A protestor stands outside a police facility called Homan Square, demanding an investigation into the site. Photograph: Jim Young/Reuters
A senior Chicago police commander in charge of a major unit operating out of the controversial Homan Square police warehouse has resigned, the Guardian has confirmed.
The news came as attorneys for three Homan Square victims announced that they would file the first civil rights lawsuit over the facility with the aim of shutting down the complex likened by attorneys and activists to the domestic law enforcement equivalent of a CIA “black site.”
Nicholas Roti, the chief of the bureau of organized crime, resigned from the Chicago police department last week,Chicago police public affairs officer Mike Sullivan told the Guardian.
In an emailed reply to the Guardian on Thursday night, Martin Maloney of the Chicago police said:
Chief Roti left CPD to become the chief of staff for the Illinois state police [ISP], where he will work for another recently departed senior CPD official who was appointed to be the director of ISP. It’s been in the works for some time.
The organized crime unit, according to its website, is tasked with confronting illegal narcotics, gang activity and vice in Chicago, operations that numerous people formerly held at Homan Square believe led to their incommunicado detentions there.
Roti took charge of the organized crime division in 2010, the Chicago Sun-Timesreported; and led the bureau through a command reorganization in 2011. Published reports indicate Roti is a 27-year veteran police officer.
The Guardian exposed a series of incommunicado detention and abuse at the Chicago police facility, including people being held for extensive periods of time without public notifications to their families or access to attorneys.
Sullivan said that Roti himself did not operate out of Homan Square, but out of police headquarters.
Yet the organized crime bureau was cited by the Chicago police “fact sheet” released on 1 March, attempting to refute the Guardian’s reporting about a complex where 11 people thus far have told the Guardian they were effectively disappeared.
“[S]ensitive units housed at the [Homan Square] facility include the Bureau of Organized Crime (including the narcotics unit),” the fact sheet reads.
Eleven people, seven of them black and HispanicChicagoans, have thus far told the Guardian that they have been held at Homan Square.
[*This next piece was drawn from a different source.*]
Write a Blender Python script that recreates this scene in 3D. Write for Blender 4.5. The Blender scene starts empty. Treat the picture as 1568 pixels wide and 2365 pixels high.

Their detentions most often concerned drug suspicions. On several occasions, while in custody, police interrogators attempted to get detained men and women to either inform on others or deliver guns to the police, sometimes using the prospect of freedom as an enticement. The Chicago police say there is nothing untoward about Homan Square.
According to Chicago city data, Roti’s annual salary was $176,532. A local website cited Roti in 2014 as the 16th highest-paid public official in Chicago. The superintendent of police, cited as the highest paid Chicago public servant, is listed as making $260,000 annually. Mayor Rahm Emanuel makes $216, 210.
The civil rights lawsuit, expected to be filed on Thursday evening in the US district court for the northern district of Illinois, comes on behalf of two Homan Square victims the Guardian wrote about on 4 March: John Vergara and Jose Garcia. They are joined by another man held at Homan Square with them in the same September 2011 incident, Carlos Ruiz, whom the Guardian did not interview.
Vergara and Garcia told the Guardian that masked police police officers “kidnapped” them from a Humboldt Park deli; held them and three others in a Homan Square “cage” without booking or access to counsel for eight to nine hours; and released four of them that evening without charge after Vergara threatened to tell a civil rights attorney what the police had done.
“The plaintiffs would like the facility to be shut down,” said attorney Blake Horwitz, who is representing Vergara, Garcia and Ruiz.
“They’ll be seeking compensation for their injuries, and they’ll be asking that the officers be held liable and responsible for their actions, and for the officers to be punished.”
The lawsuit comes a day after US congressman Danny Davis and Cook County commissioner Richard Boykin hand delivered a letter to US attorney general Eric Holder requesting a Justice Department investigation into Homan Square.